ひどいタイトルだが、公式がそうなっているのだからしょうがない。
作家で教授の佐野史郎が絞殺され、別件逮捕された塩野瑛久は麻生久美子の弁護で釈放された。葬儀におもむいたふたりだったが、斎場で親戚が塩野にキムチチゲをぶちまける。しかしそれを麻生がかばったので、チゲだらけになってしまった。
トイレで体を拭いているところに塩野が進入してきて、自分のシャツを差し出す。麻生がTシャツのほうを所望したので、塩野は裸になる。
そしてそのままふたりは唇をかさね、さらに個室に入ってそれ以上の行為におよんだのだった。だから愛欲のキムチチゲ。
チゲをふるまう葬儀場などないだろうし、それをぶっかける親戚もいないだろう。このドラマは日韓合作で、監督とプロットライターが韓国側になっている。それだけでなく最初から韓国視聴者向けの作りで、向こうの資本が投下されているようだ。昨今の経済条件なら、日本のほうが制作が安いとかあるのかもしれない。

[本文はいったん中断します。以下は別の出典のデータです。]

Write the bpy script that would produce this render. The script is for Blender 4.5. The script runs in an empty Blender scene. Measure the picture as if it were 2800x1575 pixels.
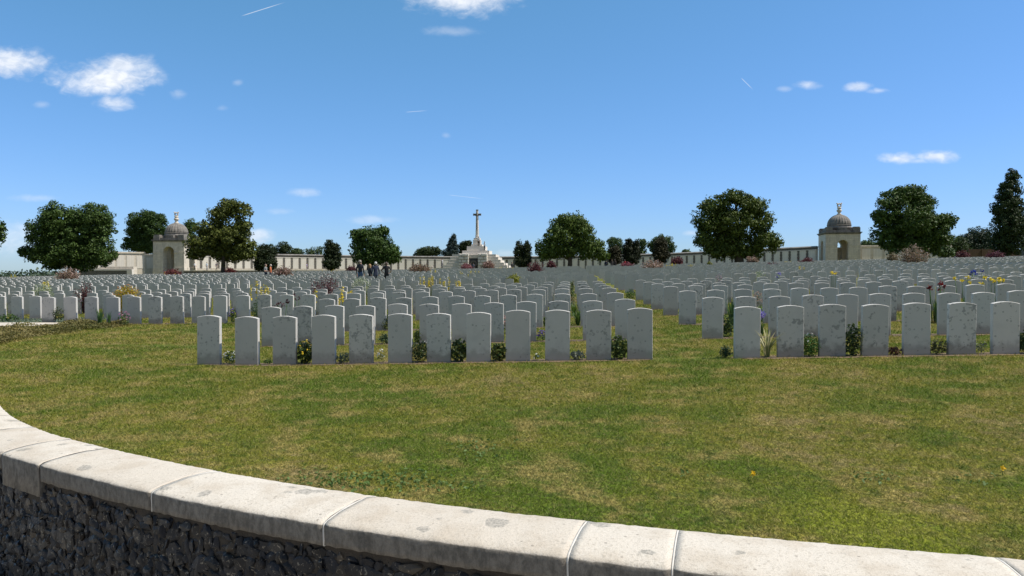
import bpy, math, random
import numpy as np
from mathutils import Vector, Matrix
R = math.radians
random.seed(7); rng = np.random.default_rng(7)
sc = bpy.context.scene
col = sc.collection

# ------------------------------------------------------------------ camera, sky, sun, exposure
EYE = 2.4                      # eye height above the path outside the wall (z = 0)
F = 1944.0                     # focal length in pixels of the 2800 px wide photograph
PITCH = math.atan(37.5 / F)
cam_d = bpy.data.cameras.new('camera'); cam = bpy.data.objects.new('camera', cam_d); col.objects.link(cam)
cam.location = (0, 0, EYE); cam.rotation_euler = (R(90) - PITCH, 0, 0)
cam_d.sensor_width = 36.0; cam_d.lens = 36.0 * F / 2800.0; cam_d.clip_start = 0.05; cam_d.clip_end = 20000
sc.camera = cam

SUN_EL, SUN_AZ = R(58), R(94)          # azimuth clockwise from +Y
sun_d = bpy.data.lights.new('sun', 'SUN'); sun = bpy.data.objects.new('sun', sun_d); col.objects.link(sun)
sun_d.energy = 4.9; sun_d.angle = R(0.5); sun_d.color = (1.0, 0.935, 0.83)
sdir = Vector((math.sin(SUN_AZ) * math.cos(SUN_EL), math.cos(SUN_AZ) * math.cos(SUN_EL), math.sin(SUN_EL)))
sun.rotation_euler = (-sdir).to_track_quat('-Z', 'Y').to_euler(); sun.location = (30, 0, 60)

sc.view_settings.view_transform = 'Standard'; sc.view_settings.look = 'None'
sc.view_settings.gamma = 1; sc.view_settings.exposure = 0.20
sc.cycles.max_bounces = 6; sc.cycles.diffuse_bounces = 3; sc.cycles.transparent_max_bounces = 4


class NT:
    """small helper round a node tree"""
    def __init__(s, tree):
        s.t = tree; tree.nodes.clear()
    def n(s, kind, props=None, **inp):
        nd = s.t.nodes.new(kind)
        for k, v in (props or {}).items(): setattr(nd, k, v)
        for k, v in inp.items():
            key = int(k[1:]) if k[0] == 'i' and k[1:].isdigit() else k.replace('_', ' ')
            s.put(nd.inputs[key], v)
        return nd
    def put(s, sock, v):
        if isinstance(v, bpy.types.NodeSocket): s.t.links.new(v, sock)
        elif isinstance(v, bpy.types.Node): s.t.links.new(v.outputs[0], sock)
        else:
            if isinstance(v, (tuple, list)) and len(v) == 3 and sock.type == 'RGBA': v = (*v, 1)
            sock.default_value = v
    def m(s, op, a, b=0.0, c=None, clamp=False):
        nd = s.n('ShaderNodeMath', {'operation': op, 'use_clamp': clamp}, i0=a, i1=b)
        if c is not None: s.put(nd.inputs[2], c)
        return nd.outputs[0]
    def mix(s, f, a, b):
        nd = s.n('ShaderNodeMix', {'data_type': 'RGBA'})
        s.put(nd.inputs[0], f); s.put(nd.inputs[6], a); s.put(nd.inputs[7], b)
        return nd.outputs[2]
    def noise(s, vec, scale, detail=4.0, rough=0.55, dist=0.0):
        nd = s.n('ShaderNodeTexNoise', Scale=scale, Detail=detail, Roughness=rough, Distortion=dist)
        if vec is not None: s.put(nd.inputs['Vector'], vec)
        return nd.outputs[0]
    def step(s, v, lo, hi, a=0.0, b=1.0):
        nd = s.n('ShaderNodeMapRange', {'interpolation_type': 'SMOOTHSTEP'})
        for i, x in enumerate((v, lo, hi, a, b)): s.put(nd.inputs[i], x)
        return nd.outputs[0]
    def vm(s, op, a, b=(0, 0, 0)):
        nd = s.n('ShaderNodeVectorMath', {'operation': op}); s.put(nd.inputs[0], a); s.put(nd.inputs[1], b)
        return nd.outputs[0]


def build_world():
    w = bpy.data.worlds.new('World'); sc.world = w; w.use_nodes = True
    t = NT(w.node_tree)
    sky = t.n('ShaderNodeTexSky', {'sky_type': 'NISHITA', 'sun_disc': False, 'sun_elevation': SUN_EL, 'sun_rotation': SUN_AZ,
                                   'altitude': 0, 'air_density': 1.0, 'dust_density': 0.3, 'ozone_density': 2.2})
    grade = t.n('ShaderNodeVectorMath', {'operation': 'MULTIPLY_ADD'}, i0=sky.outputs[0], i1=(.535, .60, 1.18), i2=(.15, 1.05, -.05))   # clear deep-blue summer air
    grade = t.vm('MAXIMUM', grade.outputs[0], (0, 0, 0))
    bg = t.n('ShaderNodeBackground', Color=grade, Strength=0.115)
    tc = t.n('ShaderNodeTexCoord').outputs['Generated']
    sp = t.n('ShaderNodeSeparateXYZ', Vector=tc)
    y = t.m('MAXIMUM', sp.outputs[1], 0.05)
    px = t.m('ADD', t.m('MULTIPLY', t.m('DIVIDE', sp.outputs[0], y), F), 1400)
    py = t.m('SUBTRACT', 750, t.m('MULTIPLY', t.m('DIVIDE', sp.outputs[2], y), F))
    pv = t.n('ShaderNodeCombineXYZ', X=px, Y=t.m('MULTIPLY', py, 1.7), Z=0.0).outputs[0]
    n1 = t.noise(pv, 0.011, 6, 0.5, 0.3); n2 = t.noise(pv, 0.032, 6, 0.58, .5)
    nn = t.m('ADD', t.m('MULTIPLY', t.m('SUBTRACT', n1, 0.5), 2.6), t.m('MULTIPLY', t.m('SUBTRACT', n2, 0.5), 1.3))
    clouds = [  # direction of each cloud (as it stands in the sky), half-sizes, density
        (40, 175, 100, 46, 1.0), (300, 215, 165, 54, 1.05), (345, 185, 95, 38, 0.9), (315, 284, 60, 24, 0.7), (1272, 2, 150, 50, 1.0),
        (1235, 90, 70, 16, 0.25), (2205, 234, 44, 14, 0.6), (2345, 240, 42, 14, 0.65), (2395, 251, 36, 11, 0.5), (2140, 246, 26, 10, 0.3),
        (2455, 434, 66, 17, 0.85), (2550, 430, 66, 19, 0.85), (2505, 440, 60, 10, .4), (835, 527, 48, 14, 0.35), (1015, 601, 75, 13, 0.3), (700, 645, 55, 26, 0.7),
        (95, 542, 80, 12, 0.25), (40, 650, 110, 50, 0.4), (1220, 372, 16, 10, 0.2), (655, 228, 16, 10, 0.2), (120, 288, 24, 12, 0.25),
        (490, 260, 24, 14, 0.25), (770, 578, 45, 10, 0.2), (1890, 638, 30, 10, 0.35), (1385, 692, 40, 12, 0.25), (612, 298, 20, 10, 0.15)]
    tot = None
    for cx, cy, rx, ry, d in clouds:
        a = t.m('DIVIDE', t.m('SUBTRACT', px, cx), rx); b = t.m('DIVIDE', t.m('SUBTRACT', py, cy), ry)
        q = t.m('SQRT', t.m('ADD', t.m('MULTIPLY', a, a), t.m('MULTIPLY', b, b)))
        v = t.m('ADD', t.m('SUBTRACT', 0.95, q), t.m('MULTIPLY', nn, 0.5))
        v = t.m('MULTIPLY', t.step(v, -0.2, 0.9), d)
        tot = v if tot is None else t.m('MAXIMUM', tot, v)
    trails = [(662, 50, 790, 10, 1.6, 0.55), (2022, 215, 2058, 250, 1.4, 0.45), (1108, 309, 1175, 304, 1.3, 0.35), (1222, 533, 1330, 545, 1.4, 0.25)]
    for x0, y0, x1, y1, wd, d in trails:
        L = math.hypot(x1 - x0, y1 - y0); ux, uy = (x1 - x0) / L, (y1 - y0) / L
        dx, dy = t.m('SUBTRACT', px, x0), t.m('SUBTRACT', py, y0)
        al = t.m('ADD', t.m('MULTIPLY', dx, ux), t.m('MULTIPLY', dy, uy))
        ac = t.m('ABSOLUTE', t.m('SUBTRACT', t.m('MULTIPLY', dx, uy), t.m('MULTIPLY', dy, ux)))
        mk = t.m('MULTIPLY', t.step(ac, 0.3, wd, 1, 0), t.m('MULTIPLY', t.step(al, 0, L * .15), t.step(al, L * .6, L, 1, 0)))
        tot = t.m('MAXIMUM', tot, t.m('MULTIPLY', mk, d))
    front = t.m('GREATER_THAN', sp.outputs[1], 0.05)
    fac = t.m('MULTIPLY', t.m('MULTIPLY', tot, front), 0.93, clamp=True)
    # broken cloud, out of view, added behind the viewer to temper the blue fill
    cn = t.noise(t.vm('MULTIPLY', tc, (1, 1, 2.2)), 2.6, 6, .6, .3)
    rear = t.m('MULTIPLY', t.step(sp.outputs[1], .05, -.45), t.step(cn, .36, .52))
    shade = t.mix(t.step(n2, 0.35, 0.65), (0.72, 0.77, 0.85, 1), (0.86, 0.89, 0.94, 1))
    bc = t.n('ShaderNodeBackground', Color=shade, Strength=1.0)
    br = t.n('ShaderNodeBackground', Color=(.385, .425, .50, 1), Strength=0.58)
    b2 = t.n('ShaderNodeMixShader', i0=t.m('MULTIPLY', rear, .9), i1=bg.outputs[0], i2=br.outputs[0])
    mx = t.n('ShaderNodeMixShader', i0=fac, i1=b2.outputs[0], i2=bc.outputs[0])
    t.n('ShaderNodeOutputWorld', Surface=mx.outputs[0])
build_world()

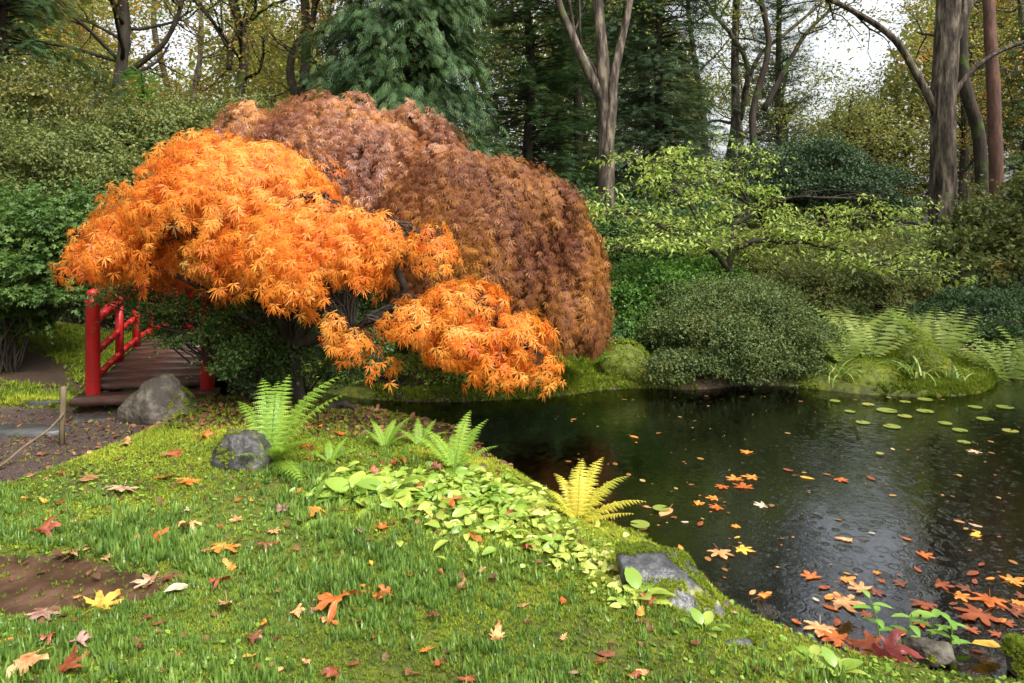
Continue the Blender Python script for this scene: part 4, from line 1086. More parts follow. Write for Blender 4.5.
lime_tree()

# conifers
def cb(px, Y): x = (px-CX)/F*Y; return (x, Y, gz(x, Y))
conifer('cypress', 'dense blue green cypress with feathery drooping sprays behind the bronze maple', cb(403, 14.5), 12, 2.0, 'cypress', 1, whorl=.22, nb=16, size=.32, droop=.45, hang=.7, power=.45, dens=9, inner=.5, spread=.16, trunk_r=.2)
conifer('yew_tree', 'layered dark green conifer with rusty inner needles right of the cypress', cb(530, 17.5), 15, 2.1, 'yew', 2, whorl=.36, nb=19, size=.27, droop=.12, hang=.0, power=.5, dens=9, inner=.35, spread=.10)
conifer('hemlock', 'tall very dark conifer between the forked bare trunk and the sky gap', cb(660, 19), 17, 2.0, 'dark_conifer', 3, whorl=.38, nb=18, size=.31, droop=.22, hang=.1, power=.45, dens=7, spread=.12)
conifer('hemlock', 'dark conifer directly behind the forked bare trunk', cb(600, 24), 20, 3.0, 'dark_conifer', 4, whorl=.45, nb=12, size=.42, droop=.25, hang=.15, power=.5, dens=5)
conifer('pencil_cypress', 'slender columnar dark conifer left of the sky gap', cb(778, 24), 17, 1.25, 'dark_conifer', 5, whorl=.36, nb=11, size=.34, droop=-.1, hang=-.5, power=.35, dens=5)
conifer('spruce', 'dark green conifer in the top left corner', cb(5, 15), 12, 2.4, 'yew', 6, whorl=.34, nb=13, size=.28, droop=.25, hang=.2, power=.5, dens=6, zlow=2.6)
conifer('young_spruce', 'small fresh green conifer behind the yellowing shrub', cb(142, 17.5), 4.6, 1.0, 'green', 7, whorl=.22, nb=9, size=.3, droop=.0, hang=-.1, power=.8, dens=6)
conifer('young_spruce', 'second small green conifer left of the fresh green one', cb(95, 18.5), 4.9, 1.1, 'cypress', 8, whorl=.22, nb=9, size=.3, droop=.0, hang=-.1, power=.8, dens=6)
conifer('spruce', 'shadowy conifer at the right edge behind the pine trunks', cb(1040, 24), 9, 2.2, 'yew', 10, whorl=.4, nb=10, size=.5, droop=.2, hang=.1, power=.6, dens=4)

# forked bare trunk in the middle
Y = 15.0
P0 = W(607, HY, Y); P0[2] = gz(P0[0], P0[1])
tree('forked_tree', 'pale tree with three upright forked stems in front of the dark conifers', 'tree',
     [P0, W(606, 200, Y), W(606, 150, Y), W(605, 100, Y), W(602, 50, Y), W(598, 0, Y), W(596, -110, Y), W(600, -220, Y+.5)], .22, .07,
     [(W(606, 90, Y), (-.5, .1, .8), 3.2, .07)], 'olive', 'bark', .09, 9, .35, 21, lev=2, auto=9, autoL=2.6, autoZ=(6.5, 11),
     extra_paths=[([W(606, 105, Y), W(590, 75, Y), W(572, 35, Y), W(558, 0, Y), W(545, -60, Y), W(530, -160, Y)], .13, .05),
                  ([W(607, 160, Y-.1), W(612, 110, Y-.1), W(614, 75, Y-.1), W(624, 30, Y), W(630, 0, Y), W(640, -70, Y), W(660, -180, Y)], .13, .05)])
# tall furrowed trunk on the right
Y = 14.5
P0 = W(944, HY, Y); P0[2] = gz(P0[0], P0[1])
tree('oak_tree', 'massive tall furrowed grey brown trunk at the right with long left limb', 'tree',
     [P0, W(942, 250, Y), W(943, 170, Y), W(944, 90, Y), W(948, 20, Y), W(952, -60, Y), W(955, -160, Y), W(960, -300, Y)], .27, .20,
     [], 'olive', 'bark', .10, 3, .35, 22, lev=2, auto=3, autoL=2.0, autoZ=(10, 13), sides=56,
     extra_paths=[([W(940, 120, Y), W(920, 80, Y), W(895, 40, Y), W(860, 15, Y), W(820, -5, Y), W(770, -25, Y)], .085, .04),
                  ([W(950, 45, Y), W(965, 10, Y), W(985, -40, Y), W(1010, -100, Y)], .14, .07),
                  ([W(945, 110, Y), W(960, 85, Y), W(985, 60, Y), W(1024, 42, Y), W(1080, 30, Y)], .06, .03),
                  ([W(948, 20, Y), W(935, -30, Y), W(900, -90, Y), W(880, -180, Y)], .12, .05)])
Y = 19.
tree('pine_tree', 'reddish brown pine trunk leaning slightly at the right edge', 'tree',
     [cb(998, Y), W(996, 170, Y), W(994, 100, Y), W(990, 30, Y), W(986, -60, Y), W(985, -200, Y)], .19, .13, [], 'autumn', 'bark_red', .12, 9, .4, 23, lev=2, auto=8, autoL=3, autoZ=(7, 13))
tree('pine_tree', 'darker curving trunk left of the reddish pine', 'tree',
     [cb(984, Y+1), W(982, 180, Y+1), W(978, 130, Y+1), W(966, 90, Y+1), W(962, 40, Y+1), W(965, -60, Y+1), W(965, -200, Y+1)], .20, .12, [], 'autumn', 'bark_dark', .12, 9, .4, 24, lev=2, auto=6, autoL=1.7, autoZ=(6, 13))
tree('dark_tree', 'thin dark trunk between the layered conifer and the forked tree', 'tree',
     up_path(578, 0, 18, 13, .0, .1, 3), .13, .06, [], 'olive', 'bark_dark', .1, 8, .35, 25, lev=1, auto=8, autoL=2, autoZ=(6, 12))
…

韓流らしいハードな描写だ。恋は闇も設定は似かよっているのだが、日本ドラマらしいフロッピーなふわふわした出来だ。
塩野はめずらしい一重で、色目になると二重があらわれてくる。
第二話を視て、ポン・ジュノのパラサイトみたいな話かと思った。階級社会の怨念みたいなことを描きたいのかと。
何が魔物マムルなのか考えると、階級差からくる復讐感情を指しているのかもしれない。しかし塩野はフェンシングコーチで妻もいて、ささやかな小市民生活を送っている。少年時代は極度の貧困だったが、教授夫妻に拾われ豪邸の離れを提供されている。合法的な寄宿で、立場をあやうくする犯行とはすぐには結びつかない。
教授はやり手実業家の妻に頭があがらず、ぐちぐちいっている嫌なやつだった。おまけに塩野妻の北香那に色目をつかっていた。やり手の教授妻は、愛されたいのにひがみっぽい夫に拒まれ絶望していた。夫婦の息子は塩野の学友で、母親の圧力でフェンシング大会の優勝を塩野から譲られていた。そんな環境だから、いつのまにか野良息子になって父とも不仲だった。つまり教授は、誰から殺されても不思議ではない家庭事情だった。
麻生は優秀な弁護士だが、男社会で抑圧感情をためていた。何よりおそらく四十代で野性の最後の呼び声に動かされ、情欲の炎を燃やしていた。そこに庇護者として塩野があらわれた。
塩野はそんな麻生のあがきを見て取り、獲物をねらう狩人のように機会をうかがっていた。自身の妻もふくめ、女を操作し支配する属性が身についているのだろう。妻を教授の餌にして、パラサイトをつづける算段もあったのではないか。しかし教授は一線を越えようとした。北香那も学生時代から塩野と因縁があり、もっと深い共犯関係のようなものがあるようにみえる。
だから魔物というタイトルは特定のだれかでなく、登場人物すべてがかかえていた心魔に思える。それがひとつの殺人であぶり出されてきたということか。
まだ二話だから、この先もっとハードな事件が起きるのかもしれないが。